§ Material provided:
◇ ◇ ◇ ◇ ◇

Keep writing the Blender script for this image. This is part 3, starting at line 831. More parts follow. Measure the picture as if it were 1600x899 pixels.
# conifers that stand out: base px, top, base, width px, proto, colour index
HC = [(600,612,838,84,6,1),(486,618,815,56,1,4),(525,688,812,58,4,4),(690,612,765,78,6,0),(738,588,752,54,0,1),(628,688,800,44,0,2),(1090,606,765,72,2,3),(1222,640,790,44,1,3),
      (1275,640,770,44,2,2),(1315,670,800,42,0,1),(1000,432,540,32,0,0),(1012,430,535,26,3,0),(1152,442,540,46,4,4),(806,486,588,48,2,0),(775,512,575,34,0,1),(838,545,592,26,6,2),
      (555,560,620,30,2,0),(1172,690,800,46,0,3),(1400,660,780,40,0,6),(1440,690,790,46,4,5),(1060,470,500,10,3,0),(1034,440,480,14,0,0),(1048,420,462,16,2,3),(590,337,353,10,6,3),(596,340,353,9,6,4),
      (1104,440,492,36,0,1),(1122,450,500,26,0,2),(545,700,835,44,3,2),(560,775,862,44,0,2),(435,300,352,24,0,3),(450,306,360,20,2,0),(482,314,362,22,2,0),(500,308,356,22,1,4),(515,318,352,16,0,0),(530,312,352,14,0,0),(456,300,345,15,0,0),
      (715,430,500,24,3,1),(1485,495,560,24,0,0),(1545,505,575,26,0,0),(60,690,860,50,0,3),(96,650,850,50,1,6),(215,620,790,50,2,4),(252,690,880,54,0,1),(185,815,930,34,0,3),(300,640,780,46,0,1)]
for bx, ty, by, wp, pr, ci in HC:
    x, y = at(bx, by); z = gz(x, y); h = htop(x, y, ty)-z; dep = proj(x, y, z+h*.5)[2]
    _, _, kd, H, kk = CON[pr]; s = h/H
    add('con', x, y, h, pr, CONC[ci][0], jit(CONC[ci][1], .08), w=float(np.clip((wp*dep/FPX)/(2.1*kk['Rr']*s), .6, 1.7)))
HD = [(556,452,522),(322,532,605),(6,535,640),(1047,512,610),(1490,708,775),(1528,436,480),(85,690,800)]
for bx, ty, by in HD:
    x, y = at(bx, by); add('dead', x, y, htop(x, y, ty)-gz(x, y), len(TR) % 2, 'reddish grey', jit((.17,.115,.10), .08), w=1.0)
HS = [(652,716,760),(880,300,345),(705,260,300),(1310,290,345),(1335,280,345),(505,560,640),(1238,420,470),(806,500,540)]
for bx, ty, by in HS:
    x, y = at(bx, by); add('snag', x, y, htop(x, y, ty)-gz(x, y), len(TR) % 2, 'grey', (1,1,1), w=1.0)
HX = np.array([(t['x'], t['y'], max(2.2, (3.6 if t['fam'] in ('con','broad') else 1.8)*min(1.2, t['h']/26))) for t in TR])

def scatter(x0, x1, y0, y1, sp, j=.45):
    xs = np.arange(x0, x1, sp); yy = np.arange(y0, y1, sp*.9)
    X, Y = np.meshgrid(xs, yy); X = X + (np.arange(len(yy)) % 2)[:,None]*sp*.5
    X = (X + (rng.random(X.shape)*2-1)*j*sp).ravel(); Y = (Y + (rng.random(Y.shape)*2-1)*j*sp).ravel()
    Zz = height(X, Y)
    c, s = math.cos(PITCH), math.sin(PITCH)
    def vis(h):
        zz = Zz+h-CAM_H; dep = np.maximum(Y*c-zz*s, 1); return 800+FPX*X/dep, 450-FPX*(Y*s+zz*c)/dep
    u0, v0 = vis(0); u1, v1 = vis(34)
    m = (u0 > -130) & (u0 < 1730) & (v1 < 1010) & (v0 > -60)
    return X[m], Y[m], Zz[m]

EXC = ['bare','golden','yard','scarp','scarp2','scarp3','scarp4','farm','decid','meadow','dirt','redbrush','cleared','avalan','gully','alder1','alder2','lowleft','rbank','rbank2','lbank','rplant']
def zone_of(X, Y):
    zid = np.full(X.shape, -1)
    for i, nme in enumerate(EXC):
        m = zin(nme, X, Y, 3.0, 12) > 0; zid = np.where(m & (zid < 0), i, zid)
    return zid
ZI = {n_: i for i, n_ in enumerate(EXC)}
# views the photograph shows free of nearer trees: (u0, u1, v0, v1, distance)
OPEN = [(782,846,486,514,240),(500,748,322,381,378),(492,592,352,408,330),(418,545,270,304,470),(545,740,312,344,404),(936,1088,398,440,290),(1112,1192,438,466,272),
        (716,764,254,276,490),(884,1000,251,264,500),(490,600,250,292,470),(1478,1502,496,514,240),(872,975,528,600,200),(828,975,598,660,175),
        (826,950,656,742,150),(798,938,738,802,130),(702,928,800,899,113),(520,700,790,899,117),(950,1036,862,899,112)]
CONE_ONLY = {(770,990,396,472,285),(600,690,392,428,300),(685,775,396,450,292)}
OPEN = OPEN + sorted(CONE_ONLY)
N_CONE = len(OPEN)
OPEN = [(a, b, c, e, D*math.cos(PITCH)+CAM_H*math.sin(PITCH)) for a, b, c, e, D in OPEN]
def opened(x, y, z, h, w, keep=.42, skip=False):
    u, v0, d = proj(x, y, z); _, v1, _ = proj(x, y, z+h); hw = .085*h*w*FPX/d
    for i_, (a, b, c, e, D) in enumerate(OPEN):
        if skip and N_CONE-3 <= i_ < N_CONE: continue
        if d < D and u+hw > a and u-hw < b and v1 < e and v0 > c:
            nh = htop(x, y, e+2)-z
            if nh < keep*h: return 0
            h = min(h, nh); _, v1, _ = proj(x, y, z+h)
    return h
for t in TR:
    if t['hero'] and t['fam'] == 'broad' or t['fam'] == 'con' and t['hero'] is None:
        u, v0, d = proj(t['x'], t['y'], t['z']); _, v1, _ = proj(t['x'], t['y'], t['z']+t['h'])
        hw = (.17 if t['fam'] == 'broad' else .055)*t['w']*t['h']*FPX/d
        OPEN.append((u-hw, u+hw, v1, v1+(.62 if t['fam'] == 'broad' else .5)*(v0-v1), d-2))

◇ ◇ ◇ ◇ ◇

Transcribe the data above in full, exactly.

§ Result:
Keep writing the Blender script for this image. This is part 3, starting at line 831. More parts follow. Measure the picture as if it were 1600x899 pixels.
# conifers that stand out: base px, top, base, width px, proto, colour index
HC = [(600,612,838,84,6,1),(486,618,815,56,1,4),(525,688,812,58,4,4),(690,612,765,78,6,0),(738,588,752,54,0,1),(628,688,800,44,0,2),(1090,606,765,72,2,3),(1222,640,790,44,1,3),
      (1275,640,770,44,2,2),(1315,670,800,42,0,1),(1000,432,540,32,0,0),(1012,430,535,26,3,0),(1152,442,540,46,4,4),(806,486,588,48,2,0),(775,512,575,34,0,1),(838,545,592,26,6,2),
      (555,560,620,30,2,0),(1172,690,800,46,0,3),(1400,660,780,40,0,6),(1440,690,790,46,4,5),(1060,470,500,10,3,0),(1034,440,480,14,0,0),(1048,420,462,16,2,3),(590,337,353,10,6,3),(596,340,353,9,6,4),
      (1104,440,492,36,0,1),(1122,450,500,26,0,2),(545,700,835,44,3,2),(560,775,862,44,0,2),(435,300,352,24,0,3),(450,306,360,20,2,0),(482,314,362,22,2,0),(500,308,356,22,1,4),(515,318,352,16,0,0),(530,312,352,14,0,0),(456,300,345,15,0,0),
      (715,430,500,24,3,1),(1485,495,560,24,0,0),(1545,505,575,26,0,0),(60,690,860,50,0,3),(96,650,850,50,1,6),(215,620,790,50,2,4),(252,690,880,54,0,1),(185,815,930,34,0,3),(300,640,780,46,0,1)]
for bx, ty, by, wp, pr, ci in HC:
    x, y = at(bx, by); z = gz(x, y); h = htop(x, y, ty)-z; dep = proj(x, y, z+h*.5)[2]
    _, _, kd, H, kk = CON[pr]; s = h/H
    add('con', x, y, h, pr, CONC[ci][0], jit(CONC[ci][1], .08), w=float(np.clip((wp*dep/FPX)/(2.1*kk['Rr']*s), .6, 1.7)))
HD = [(556,452,522),(322,532,605),(6,535,640),(1047,512,610),(1490,708,775),(1528,436,480),(85,690,800)]
for bx, ty, by in HD:
    x, y = at(bx, by); add('dead', x, y, htop(x, y, ty)-gz(x, y), len(TR) % 2, 'reddish grey', jit((.17,.115,.10), .08), w=1.0)
HS = [(652,716,760),(880,300,345),(705,260,300),(1310,290,345),(1335,280,345),(505,560,640),(1238,420,470),(806,500,540)]
for bx, ty, by in HS:
    x, y = at(bx, by); add('snag', x, y, htop(x, y, ty)-gz(x, y), len(TR) % 2, 'grey', (1,1,1), w=1.0)
HX = np.array([(t['x'], t['y'], max(2.2, (3.6 if t['fam'] in ('con','broad') else 1.8)*min(1.2, t['h']/26))) for t in TR])

def scatter(x0, x1, y0, y1, sp, j=.45):
    xs = np.arange(x0, x1, sp); yy = np.arange(y0, y1, sp*.9)
    X, Y = np.meshgrid(xs, yy); X = X + (np.arange(len(yy)) % 2)[:,None]*sp*.5
    X = (X + (rng.random(X.shape)*2-1)*j*sp).ravel(); Y = (Y + (rng.random(Y.shape)*2-1)*j*sp).ravel()
    Zz = height(X, Y)
    c, s = math.cos(PITCH), math.sin(PITCH)
    def vis(h):
        zz = Zz+h-CAM_H; dep = np.maximum(Y*c-zz*s, 1); return 800+FPX*X/dep, 450-FPX*(Y*s+zz*c)/dep
    u0, v0 = vis(0); u1, v1 = vis(34)
    m = (u0 > -130) & (u0 < 1730) & (v1 < 1010) & (v0 > -60)
    return X[m], Y[m], Zz[m]

EXC = ['bare','golden','yard','scarp','scarp2','scarp3','scarp4','farm','decid','meadow','dirt','redbrush','cleared','avalan','gully','alder1','alder2','lowleft','rbank','rbank2','lbank','rplant']
def zone_of(X, Y):
    zid = np.full(X.shape, -1)
    for i, nme in enumerate(EXC):
        m = zin(nme, X, Y, 3.0, 12) > 0; zid = np.where(m & (zid < 0), i, zid)
    return zid
ZI = {n_: i for i, n_ in enumerate(EXC)}
# views the photograph shows free of nearer trees: (u0, u1, v0, v1, distance)
OPEN = [(782,846,486,514,240),(500,748,322,381,378),(492,592,352,408,330),(418,545,270,304,470),(545,740,312,344,404),(936,1088,398,440,290),(1112,1192,438,466,272),
        (716,764,254,276,490),(884,1000,251,264,500),(490,600,250,292,470),(1478,1502,496,514,240),(872,975,528,600,200),(828,975,598,660,175),
        (826,950,656,742,150),(798,938,738,802,130),(702,928,800,899,113),(520,700,790,899,117),(950,1036,862,899,112)]
CONE_ONLY = {(770,990,396,472,285),(600,690,392,428,300),(685,775,396,450,292)}
OPEN = OPEN + sorted(CONE_ONLY)
N_CONE = len(OPEN)
OPEN = [(a, b, c, e, D*math.cos(PITCH)+CAM_H*math.sin(PITCH)) for a, b, c, e, D in OPEN]
def opened(x, y, z, h, w, keep=.42, skip=False):
    u, v0, d = proj(x, y, z); _, v1, _ = proj(x, y, z+h); hw = .085*h*w*FPX/d
    for i_, (a, b, c, e, D) in enumerate(OPEN):
        if skip and N_CONE-3 <= i_ < N_CONE: continue
        if d < D and u+hw > a and u-hw < b and v1 < e and v0 > c:
            nh = htop(x, y, e+2)-z
            if nh < keep*h: return 0
            h = min(h, nh); _, v1, _ = proj(x, y, z+h)
    return h
for t in TR:
    if t['hero'] and t['fam'] == 'broad' or t['fam'] == 'con' and t['hero'] is None:
        u, v0, d = proj(t['x'], t['y'], t['z']); _, v1, _ = proj(t['x'], t['y'], t['z']+t['h'])
        hw = (.17 if t['fam'] == 'broad' else .055)*t['w']*t['h']*FPX/d
        OPEN.append((u-hw, u+hw, v1, v1+(.62 if t['fam'] == 'broad' else .5)*(v0-v1), d-2))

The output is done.